- [Requirements]: Return, word for word, every line that follows.

- [Given data]:
────
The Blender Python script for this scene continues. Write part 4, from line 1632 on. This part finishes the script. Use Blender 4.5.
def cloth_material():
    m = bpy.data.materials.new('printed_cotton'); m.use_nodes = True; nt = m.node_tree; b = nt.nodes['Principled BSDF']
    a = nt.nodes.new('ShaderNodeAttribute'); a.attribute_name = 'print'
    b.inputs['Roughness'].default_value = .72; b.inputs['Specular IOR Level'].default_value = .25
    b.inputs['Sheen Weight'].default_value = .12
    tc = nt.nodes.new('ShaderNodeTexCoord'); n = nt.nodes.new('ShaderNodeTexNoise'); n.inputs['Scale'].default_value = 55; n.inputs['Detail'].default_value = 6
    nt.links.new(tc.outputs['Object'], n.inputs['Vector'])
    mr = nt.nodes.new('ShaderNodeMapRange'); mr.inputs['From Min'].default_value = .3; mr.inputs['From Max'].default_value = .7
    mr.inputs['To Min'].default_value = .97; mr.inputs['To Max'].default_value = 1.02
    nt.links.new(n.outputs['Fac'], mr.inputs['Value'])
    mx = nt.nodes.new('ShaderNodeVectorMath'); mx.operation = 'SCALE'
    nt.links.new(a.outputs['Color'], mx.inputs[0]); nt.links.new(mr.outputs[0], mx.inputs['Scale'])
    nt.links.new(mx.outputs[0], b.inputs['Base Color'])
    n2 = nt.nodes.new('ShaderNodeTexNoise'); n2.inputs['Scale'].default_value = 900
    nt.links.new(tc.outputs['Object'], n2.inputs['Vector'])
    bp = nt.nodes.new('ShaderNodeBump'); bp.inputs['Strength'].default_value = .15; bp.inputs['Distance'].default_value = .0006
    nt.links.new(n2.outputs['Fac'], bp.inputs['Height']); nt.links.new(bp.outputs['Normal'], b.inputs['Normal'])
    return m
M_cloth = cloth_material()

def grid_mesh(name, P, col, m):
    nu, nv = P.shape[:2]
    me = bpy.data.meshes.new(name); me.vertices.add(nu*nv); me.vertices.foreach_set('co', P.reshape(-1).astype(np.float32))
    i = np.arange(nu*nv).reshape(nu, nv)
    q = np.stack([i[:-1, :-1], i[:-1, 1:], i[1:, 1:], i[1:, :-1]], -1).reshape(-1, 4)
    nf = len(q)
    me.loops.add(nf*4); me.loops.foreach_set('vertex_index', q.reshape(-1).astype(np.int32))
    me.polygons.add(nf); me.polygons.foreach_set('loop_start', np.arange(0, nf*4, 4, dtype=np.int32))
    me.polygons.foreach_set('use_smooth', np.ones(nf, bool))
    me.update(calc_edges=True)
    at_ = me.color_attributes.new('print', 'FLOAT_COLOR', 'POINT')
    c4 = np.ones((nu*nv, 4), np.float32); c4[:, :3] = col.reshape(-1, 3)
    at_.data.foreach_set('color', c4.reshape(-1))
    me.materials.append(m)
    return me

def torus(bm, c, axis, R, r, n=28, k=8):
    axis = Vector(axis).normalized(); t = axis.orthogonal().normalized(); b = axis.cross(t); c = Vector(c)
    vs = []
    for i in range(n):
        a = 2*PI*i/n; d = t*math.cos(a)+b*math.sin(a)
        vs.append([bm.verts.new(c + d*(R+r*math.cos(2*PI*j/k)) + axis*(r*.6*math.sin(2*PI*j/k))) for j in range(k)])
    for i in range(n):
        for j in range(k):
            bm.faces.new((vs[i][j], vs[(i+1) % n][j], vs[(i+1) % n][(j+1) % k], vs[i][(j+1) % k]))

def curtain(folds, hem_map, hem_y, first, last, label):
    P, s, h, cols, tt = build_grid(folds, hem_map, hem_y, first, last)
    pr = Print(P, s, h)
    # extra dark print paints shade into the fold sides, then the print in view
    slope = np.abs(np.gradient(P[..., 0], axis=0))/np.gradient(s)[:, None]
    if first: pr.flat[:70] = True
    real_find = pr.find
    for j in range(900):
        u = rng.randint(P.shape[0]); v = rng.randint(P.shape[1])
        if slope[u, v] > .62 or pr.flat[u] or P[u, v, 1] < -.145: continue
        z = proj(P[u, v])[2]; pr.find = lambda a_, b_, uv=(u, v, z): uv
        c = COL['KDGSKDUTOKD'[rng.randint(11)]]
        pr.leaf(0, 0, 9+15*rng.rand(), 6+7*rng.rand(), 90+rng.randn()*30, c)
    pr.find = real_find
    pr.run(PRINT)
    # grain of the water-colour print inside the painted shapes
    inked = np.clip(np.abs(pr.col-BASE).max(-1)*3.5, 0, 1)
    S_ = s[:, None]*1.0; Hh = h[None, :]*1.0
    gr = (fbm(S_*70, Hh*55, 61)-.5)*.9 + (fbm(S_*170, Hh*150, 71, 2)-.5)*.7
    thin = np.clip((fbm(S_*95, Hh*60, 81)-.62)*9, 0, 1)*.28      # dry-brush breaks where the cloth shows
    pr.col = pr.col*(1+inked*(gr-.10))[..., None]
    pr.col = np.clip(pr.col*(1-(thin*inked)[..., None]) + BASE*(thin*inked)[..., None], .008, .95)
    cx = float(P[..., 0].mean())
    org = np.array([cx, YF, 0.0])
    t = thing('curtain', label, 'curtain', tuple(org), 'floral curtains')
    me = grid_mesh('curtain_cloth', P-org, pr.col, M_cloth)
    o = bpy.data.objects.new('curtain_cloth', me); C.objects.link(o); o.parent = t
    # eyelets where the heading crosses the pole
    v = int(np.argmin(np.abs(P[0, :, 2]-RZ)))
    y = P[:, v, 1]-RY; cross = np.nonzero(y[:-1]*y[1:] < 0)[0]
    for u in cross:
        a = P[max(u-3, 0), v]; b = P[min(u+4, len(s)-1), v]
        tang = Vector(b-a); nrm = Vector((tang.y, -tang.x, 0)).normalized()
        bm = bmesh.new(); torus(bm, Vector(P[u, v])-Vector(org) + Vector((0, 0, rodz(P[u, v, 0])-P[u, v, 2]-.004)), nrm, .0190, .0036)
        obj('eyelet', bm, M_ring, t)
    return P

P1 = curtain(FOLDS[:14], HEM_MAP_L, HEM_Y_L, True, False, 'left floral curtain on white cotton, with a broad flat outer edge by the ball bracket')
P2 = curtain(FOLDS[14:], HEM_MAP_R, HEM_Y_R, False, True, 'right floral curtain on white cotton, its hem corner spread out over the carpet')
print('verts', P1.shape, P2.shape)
────
- [The reply]:
The Blender Python script for this scene continues. Write part 4, from line 1632 on. This part finishes the script. Use Blender 4.5.
def cloth_material():
    m = bpy.data.materials.new('printed_cotton'); m.use_nodes = True; nt = m.node_tree; b = nt.nodes['Principled BSDF']
    a = nt.nodes.new('ShaderNodeAttribute'); a.attribute_name = 'print'
    b.inputs['Roughness'].default_value = .72; b.inputs['Specular IOR Level'].default_value = .25
    b.inputs['Sheen Weight'].default_value = .12
    tc = nt.nodes.new('ShaderNodeTexCoord'); n = nt.nodes.new('ShaderNodeTexNoise'); n.inputs['Scale'].default_value = 55; n.inputs['Detail'].default_value = 6
    nt.links.new(tc.outputs['Object'], n.inputs['Vector'])
    mr = nt.nodes.new('ShaderNodeMapRange'); mr.inputs['From Min'].default_value = .3; mr.inputs['From Max'].default_value = .7
    mr.inputs['To Min'].default_value = .97; mr.inputs['To Max'].default_value = 1.02
    nt.links.new(n.outputs['Fac'], mr.inputs['Value'])
    mx = nt.nodes.new('ShaderNodeVectorMath'); mx.operation = 'SCALE'
    nt.links.new(a.outputs['Color'], mx.inputs[0]); nt.links.new(mr.outputs[0], mx.inputs['Scale'])
    nt.links.new(mx.outputs[0], b.inputs['Base Color'])
    n2 = nt.nodes.new('ShaderNodeTexNoise'); n2.inputs['Scale'].default_value = 900
    nt.links.new(tc.outputs['Object'], n2.inputs['Vector'])
    bp = nt.nodes.new('ShaderNodeBump'); bp.inputs['Strength'].default_value = .15; bp.inputs['Distance'].default_value = .0006
    nt.links.new(n2.outputs['Fac'], bp.inputs['Height']); nt.links.new(bp.outputs['Normal'], b.inputs['Normal'])
    return m
M_cloth = cloth_material()

def grid_mesh(name, P, col, m):
    nu, nv = P.shape[:2]
    me = bpy.data.meshes.new(name); me.vertices.add(nu*nv); me.vertices.foreach_set('co', P.reshape(-1).astype(np.float32))
    i = np.arange(nu*nv).reshape(nu, nv)
    q = np.stack([i[:-1, :-1], i[:-1, 1:], i[1:, 1:], i[1:, :-1]], -1).reshape(-1, 4)
    nf = len(q)
    me.loops.add(nf*4); me.loops.foreach_set('vertex_index', q.reshape(-1).astype(np.int32))
    me.polygons.add(nf); me.polygons.foreach_set('loop_start', np.arange(0, nf*4, 4, dtype=np.int32))
    me.polygons.foreach_set('use_smooth', np.ones(nf, bool))
    me.update(calc_edges=True)
    at_ = me.color_attributes.new('print', 'FLOAT_COLOR', 'POINT')
    c4 = np.ones((nu*nv, 4), np.float32); c4[:, :3] = col.reshape(-1, 3)
    at_.data.foreach_set('color', c4.reshape(-1))
    me.materials.append(m)
    return me

def torus(bm, c, axis, R, r, n=28, k=8):
    axis = Vector(axis).normalized(); t = axis.orthogonal().normalized(); b = axis.cross(t); c = Vector(c)
    vs = []
    for i in range(n):
        a = 2*PI*i/n; d = t*math.cos(a)+b*math.sin(a)
        vs.append([bm.verts.new(c + d*(R+r*math.cos(2*PI*j/k)) + axis*(r*.6*math.sin(2*PI*j/k))) for j in range(k)])
    for i in range(n):
        for j in range(k):
            bm.faces.new((vs[i][j], vs[(i+1) % n][j], vs[(i+1) % n][(j+1) % k], vs[i][(j+1) % k]))

def curtain(folds, hem_map, hem_y, first, last, label):
    P, s, h, cols, tt = build_grid(folds, hem_map, hem_y, first, last)
    pr = Print(P, s, h)
    # extra dark print paints shade into the fold sides, then the print in view
    slope = np.abs(np.gradient(P[..., 0], axis=0))/np.gradient(s)[:, None]
    if first: pr.flat[:70] = True
    real_find = pr.find
    for j in range(900):
        u = rng.randint(P.shape[0]); v = rng.randint(P.shape[1])
        if slope[u, v] > .62 or pr.flat[u] or P[u, v, 1] < -.145: continue
        z = proj(P[u, v])[2]; pr.find = lambda a_, b_, uv=(u, v, z): uv
        c = COL['KDGSKDUTOKD'[rng.randint(11)]]
        pr.leaf(0, 0, 9+15*rng.rand(), 6+7*rng.rand(), 90+rng.randn()*30, c)
    pr.find = real_find
    pr.run(PRINT)
    # grain of the water-colour print inside the painted shapes
    inked = np.clip(np.abs(pr.col-BASE).max(-1)*3.5, 0, 1)
    S_ = s[:, None]*1.0; Hh = h[None, :]*1.0
    gr = (fbm(S_*70, Hh*55, 61)-.5)*.9 + (fbm(S_*170, Hh*150, 71, 2)-.5)*.7
    thin = np.clip((fbm(S_*95, Hh*60, 81)-.62)*9, 0, 1)*.28      # dry-brush breaks where the cloth shows
    pr.col = pr.col*(1+inked*(gr-.10))[..., None]
    pr.col = np.clip(pr.col*(1-(thin*inked)[..., None]) + BASE*(thin*inked)[..., None], .008, .95)
    cx = float(P[..., 0].mean())
    org = np.array([cx, YF, 0.0])
    t = thing('curtain', label, 'curtain', tuple(org), 'floral curtains')
    me = grid_mesh('curtain_cloth', P-org, pr.col, M_cloth)
    o = bpy.data.objects.new('curtain_cloth', me); C.objects.link(o); o.parent = t
    # eyelets where the heading crosses the pole
    v = int(np.argmin(np.abs(P[0, :, 2]-RZ)))
    y = P[:, v, 1]-RY; cross = np.nonzero(y[:-1]*y[1:] < 0)[0]
    for u in cross:
        a = P[max(u-3, 0), v]; b = P[min(u+4, len(s)-1), v]
        tang = Vector(b-a); nrm = Vector((tang.y, -tang.x, 0)).normalized()
        bm = bmesh.new(); torus(bm, Vector(P[u, v])-Vector(org) + Vector((0, 0, rodz(P[u, v, 0])-P[u, v, 2]-.004)), nrm, .0190, .0036)
        obj('eyelet', bm, M_ring, t)
    return P

P1 = curtain(FOLDS[:14], HEM_MAP_L, HEM_Y_L, True, False, 'left floral curtain on white cotton, with a broad flat outer edge by the ball bracket')
P2 = curtain(FOLDS[14:], HEM_MAP_R, HEM_Y_R, False, True, 'right floral curtain on white cotton, its hem corner spread out over the carpet')
print('verts', P1.shape, P2.shape)